Por Coral Aguirre
Y que de mí sólo quede la alegría de quien pidió
entrar y le fue concedido.
Alejandra Pizarnik
¿Cómo se aborda a la hermana, a la querida hermana, a la siempre chiquita, a la huérfana? ¿Cómo decir su soledad y las noches de vino y canto? ¿Cómo relatar su fascinación por la muerte y su miedo a la locura? Meterse con Alejandra Pizarnik es un riesgo del cual uno no sabe cómo va a salir. Porque allí está en nuestra memoria con sus faldas o sus pantalones a retazos, ahí va por Montevideo o Corrientes con una rosa en la mano, se perfilan las voces, ronca la de ella y con acento de extranjera, como si nunca hubiera sido argentina pero tampoco judía o parisina o de alguna parte. Esa extranjería en la mirada trágica y en la sonrisa pronta. Ese modo de ser otra. De niña la Buma y luego la Blímele en el colegio judío, y para la familia, Flora y para los amigos Alejandra, hasta llegar a Sasha en los últimos tiempos.
Sin embargo, para todos la gran poeta, la que dio vuelta la lengua y entre estrafalaria, tanguera, amorosa y de un rigor invulnerable se comió cada palabra a veces a dentelladas y otras como si fueran las mieles del último verano. Así en París, porque París fue una fiesta para Alejandra. La toma de protesta definitiva de su libertad, la revolución para adentro. Ningún otro mundo le cayó como ese, el anillo al dedo, el regocijo de los cafés, el encuentro con Octavio Paz y Elena Garro, las miradas cómplices de Bataille y sus plenos ojos azules clavados en los suyos desde alguna mesa cerca o lejos del Café de Flore, las complicidades con Cortázar, y tanto más.
Cuatro años allá para luego regresar y volver a hundirse en la dependencia de padre y madre. No porque sí, por floja o cómoda, sino porque nunca pudo autoabastecerse, la niña que era no sabía cómo ganar dinero, no sabía a veces ni siquiera tenderse la cama quizás porque las noches de creación la dejaban exhausta. O porque eso de la vida cotidiana le ponía los pelos de punta y entonces tragaba anfetaminas para tranquilizarse o volver a dormirse, como si fueran caramelos.
Y si Olga Orozco fue su hermana mayor, su mentora, y para Cortázar su Bicho, la querían todos: Mujica Láinez, tan dandy como ella pero con otro estilo, la gente de la revista Sur, Silvina Ocampo, quien cuando no podía verla le enviaba pasteles de chocolate, y los poetas más viejos como Oliverio Girondo, Alberto Girri, y asimismo los de su generación, Pezzoni, Hernández, Kozarinski, como los más jóvenes que la seguían y hasta le daban de comer porque ella siempre se olvidaba de hacerlo.
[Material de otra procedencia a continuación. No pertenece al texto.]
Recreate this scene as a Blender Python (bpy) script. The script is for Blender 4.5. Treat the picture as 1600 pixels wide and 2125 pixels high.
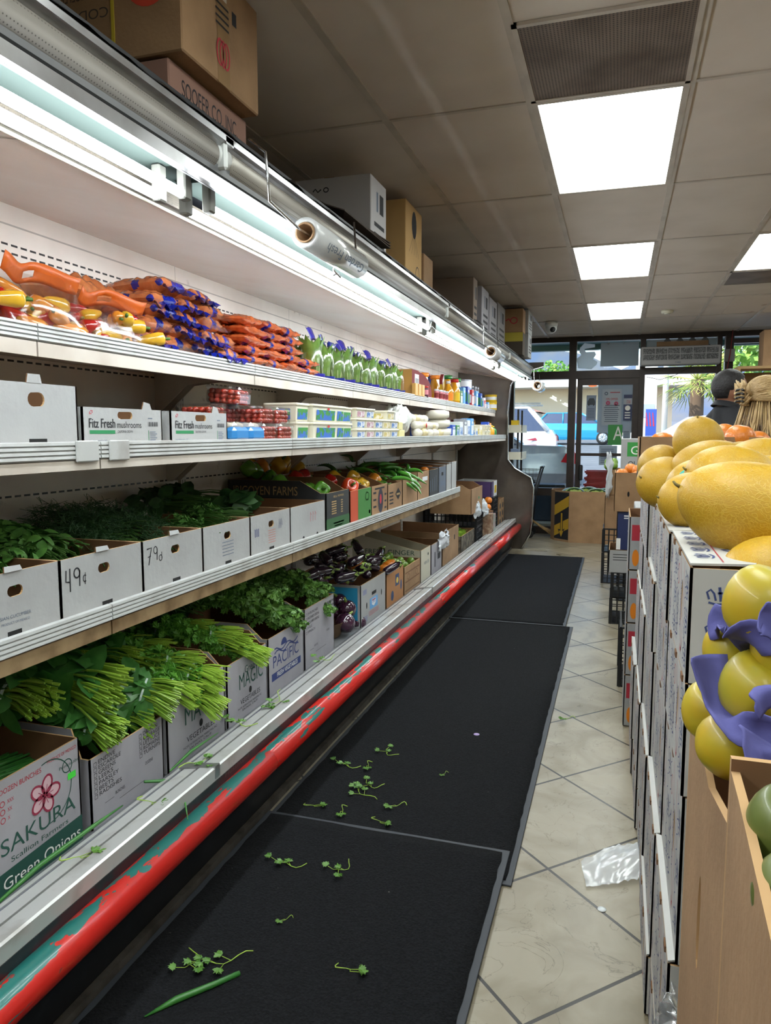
import bpy, math, random
from mathutils import Vector, Matrix, Euler, noise
from mathutils.geometry import tessellate_polygon
R = random.Random(7)
PI = math.pi
sc = bpy.context.scene
COL = sc.collection
for _o in list(bpy.data.objects):
    bpy.data.objects.remove(_o)

# ---------------------------------------------------------------- camera
CAMZ = 1.45
_th = math.atan(164.5 / 1530); _ps = math.atan(485 * math.cos(_th) / 1530)
FW = Vector((-math.sin(_ps) * math.cos(_th), math.cos(_ps) * math.cos(_th), -math.sin(_th)))
RT = Vector((math.cos(_ps), math.sin(_ps), 0)); UP = RT.cross(FW)
cd = bpy.data.cameras.new('camera'); cam = bpy.data.objects.new('camera', cd); COL.objects.link(cam)
cam.matrix_world = Matrix(((RT.x, UP.x, -FW.x, 0), (RT.y, UP.y, -FW.y, 0), (RT.z, UP.z, -FW.z, CAMZ), (0, 0, 0, 1)))
cd.sensor_fit = 'HORIZONTAL'; cd.sensor_width = 36; cd.lens = 36 * 1530 / 1600
cd.clip_start = 0.05; cd.clip_end = 900
sc.camera = cam
# ---------------------------------------------------------------- light
W = bpy.data.worlds.new('sky'); sc.world = W; W.use_nodes = True
nt = W.node_tree; nt.nodes.clear()
bgn = nt.nodes.new('ShaderNodeBackground'); skn = nt.nodes.new('ShaderNodeTexSky'); won = nt.nodes.new('ShaderNodeOutputWorld')
skn.sky_type = 'NISHITA'; skn.sun_disc = False; skn.sun_elevation = math.radians(42); skn.sun_rotation = math.radians(215)
bgn.inputs['Strength'].default_value = 0.36
nt.links.new(skn.outputs[0], bgn.inputs[0]); nt.links.new(bgn.outputs[0], won.inputs[0])
sl = bpy.data.lights.new('sun', 'SUN'); sl.energy = 4.2; sl.angle = 0.01; sl.color = (1, .95, .87)
sun = bpy.data.objects.new('sun', sl); COL.objects.link(sun); sun.location = (-8, 20, 20)
sun.rotation_euler = Vector((0.62, 0.30, -0.72)).to_track_quat('-Z', 'Y').to_euler()
PANEL_E = 8.0      # ceiling diffusers
TUBE_E = 25.0      # case tubes
sc.view_settings.view_transform = 'Standard'; sc.view_settings.look = 'None'
sc.view_settings.gamma = 1; sc.view_settings.exposure = 0.85; sc.view_settings.use_curve_mapping = False
try:
    sc.cycles.max_bounces = 8; sc.cycles.diffuse_bounces = 6; sc.cycles.transparent_max_bounces = 24
    sc.cycles.glossy_bounces = 3; sc.cycles.transmission_bounces = 4
    sc.cycles.sample_clamp_indirect = 6; sc.cycles.use_denoising = True; sc.cycles.caustics_reflective = False
    sc.cycles.caustics_refractive = False
except Exception: pass

# ---------------------------------------------------------------- materials
def lin(h):
    h = h.lstrip('#'); o = []
    for i in (0, 2, 4):
        c = int(h[i:i+2], 16) / 255
        o.append(c / 12.92 if c <= .04045 else ((c + .055) / 1.055) ** 2.4)
    return (*o, 1)
MT = {}
def mt(name, hx, rough=.6, metal=0, var=None, bump=None, emit=0, alpha=1, coat=0, spec=None, sss=0, sheen=0):
    """var=(scale, hex2, lo, hi) noise mix; bump=(scale,strength)"""
    if name in MT: return MT[name]
    m = bpy.data.materials.new(name); m.use_nodes = True; n = m.node_tree; b = n.nodes['Principled BSDF']
    b.inputs['Base Color'].default_value = lin(hx); b.inputs['Roughness'].default_value = rough
    b.inputs['Metallic'].default_value = metal; m.diffuse_color = lin(hx)
    if coat: b.inputs['Coat Weight'].default_value = coat; b.inputs['Coat Roughness'].default_value = .06
    if spec is not None: b.inputs['Specular IOR Level'].default_value = spec
    if sss: b.inputs['Subsurface Weight'].default_value = sss; b.inputs['Subsurface Radius'].default_value = (.01, .006, .003)
    if alpha < 1: b.inputs['Alpha'].default_value = alpha
    if emit:
        b.inputs['Emission Color'].default_value = lin(hx); b.inputs['Emission Strength'].default_value = emit
    tc = None
    def co(scale):
        nonlocal tc
        if tc is None: tc = n.nodes.new('ShaderNodeTexCoord')
        t = n.nodes.new('ShaderNodeTexNoise'); t.inputs['Scale'].default_value = scale; t.inputs['Detail'].default_value = 5
        n.links.new(tc.outputs['Object'], t.inputs['Vector']); return t
    if var:
        t = co(var[0]); r = n.nodes.new('ShaderNodeValToRGB')
        r.color_ramp.elements[0].position = var[2]; r.color_ramp.elements[1].position = var[3]
        r.color_ramp.elements[0].color = lin(hx); r.color_ramp.elements[1].color = lin(var[1])
        n.links.new(t.outputs['Fac'], r.inputs[0]); n.links.new(r.outputs[0], b.inputs['Base Color'])
    if bump:
        t = co(bump[0]); k = n.nodes.new('ShaderNodeBump'); k.inputs['Strength'].default_value = bump[1]; k.inputs['Distance'].default_value = .01
        n.links.new(t.outputs['Fac'], k.inputs['Height']); n.links.new(k.outputs[0], b.inputs['Normal'])
    MT[name] = m; return m
def film(name, tint='ffffff', fac=.10, rough=.08, milky=0.0):
    """thin clear plastic: see-through with a gloss; milky adds a diffuse share"""
    if name in MT: return MT[name]
    m = bpy.data.materials.new(name); m.use_nodes = True; n = m.node_tree; n.nodes.clear()
    o = n.nodes.new('ShaderNodeOutputMaterial'); tr = n.nodes.new('ShaderNodeBsdfTransparent'); g = n.nodes.new('ShaderNodeBsdfGlossy')
    tr.inputs[0].default_value = lin(tint); g.inputs['Roughness'].default_value = rough; g.inputs[0].default_value = (1, 1, 1, 1)
    lw = n.nodes.new('ShaderNodeLayerWeight'); lw.inputs[0].default_value = .35
    mp = n.nodes.new('ShaderNodeMath'); mp.operation = 'MULTIPLY_ADD'; mp.inputs[1].default_value = .22; mp.inputs[2].default_value = fac
    n.links.new(lw.outputs['Facing'], mp.inputs[0])
    mx = n.nodes.new('ShaderNodeMixShader'); n.links.new(mp.outputs[0], mx.inputs[0]); n.links.new(tr.outputs[0], mx.inputs[1]); n.links.new(g.outputs[0], mx.inputs[2])
    last = mx
    if milky:
        d = n.nodes.new('ShaderNodeBsdfDiffuse'); d.inputs[0].default_value = lin('e8ecee')
        m2 = n.nodes.new('ShaderNodeMixShader'); m2.inputs[0].default_value = milky
        n.links.new(mx.outputs[0], m2.inputs[1]); n.links.new(d.outputs[0], m2.inputs[2]); last = m2
    n.links.new(last.outputs[0], o.inputs[0]); m.diffuse_color = (.9, .95, 1, .3); MT[name] = m; return m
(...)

Finalmente no le bastó nada de las novedades que nos regaló, ella aspiraba a escribir el cuerpo del poema en su propio cuerpo. Su casa, su hogar, fue el lenguaje hasta que por llegar al fondo se le atravesaron las palabras, se le mezclaron las sílabas y los versos y se puso como loca a querer alcanzar nuevos límites. Entonces, creo yo, se dio cuenta que había perdido la brújula y si a la casa del lenguaje se le vuela el techo qué se puede hacer sino morirse.
Eligió a los surrealistas y a los poetas malditos como Rimbaud, Lautréamont, Baudelaire, Ducasse, para que la acompañaran en su vivir al desgaire, se sintió parte de ellos alimentando los excesos de los que fueron capaces, y puesto que a veces sentía mucho miedo se puso a beber y estimularse con narcóticos desde la adolescencia, cuando se sentía tan fea pero tan fea que no le bastaba con cerrar los espejos y los roperos. Amó la noche, la muerte, el silencio y la poesía. Por una corta temporada amó al amor sobre todo. También amó a algunos hombres y algunas mujeres. Su última amada partió en invierno.
Aún desaforada seguía escribiendo en busca de la primera palabra, o la última. Antes nos había dejado tal vez la poesía argentina más bella y más honda: Hablo con la voz que está detrás de la voz y emito mágicos sonidos de la endechadora.
Luego del invierno apareció la primavera por el parque Lezama y la calle Santa Fe, pero Buenos Aires no era una fiesta, Alejandra Pizarnik se había matado el 25 de septiembre de 1972.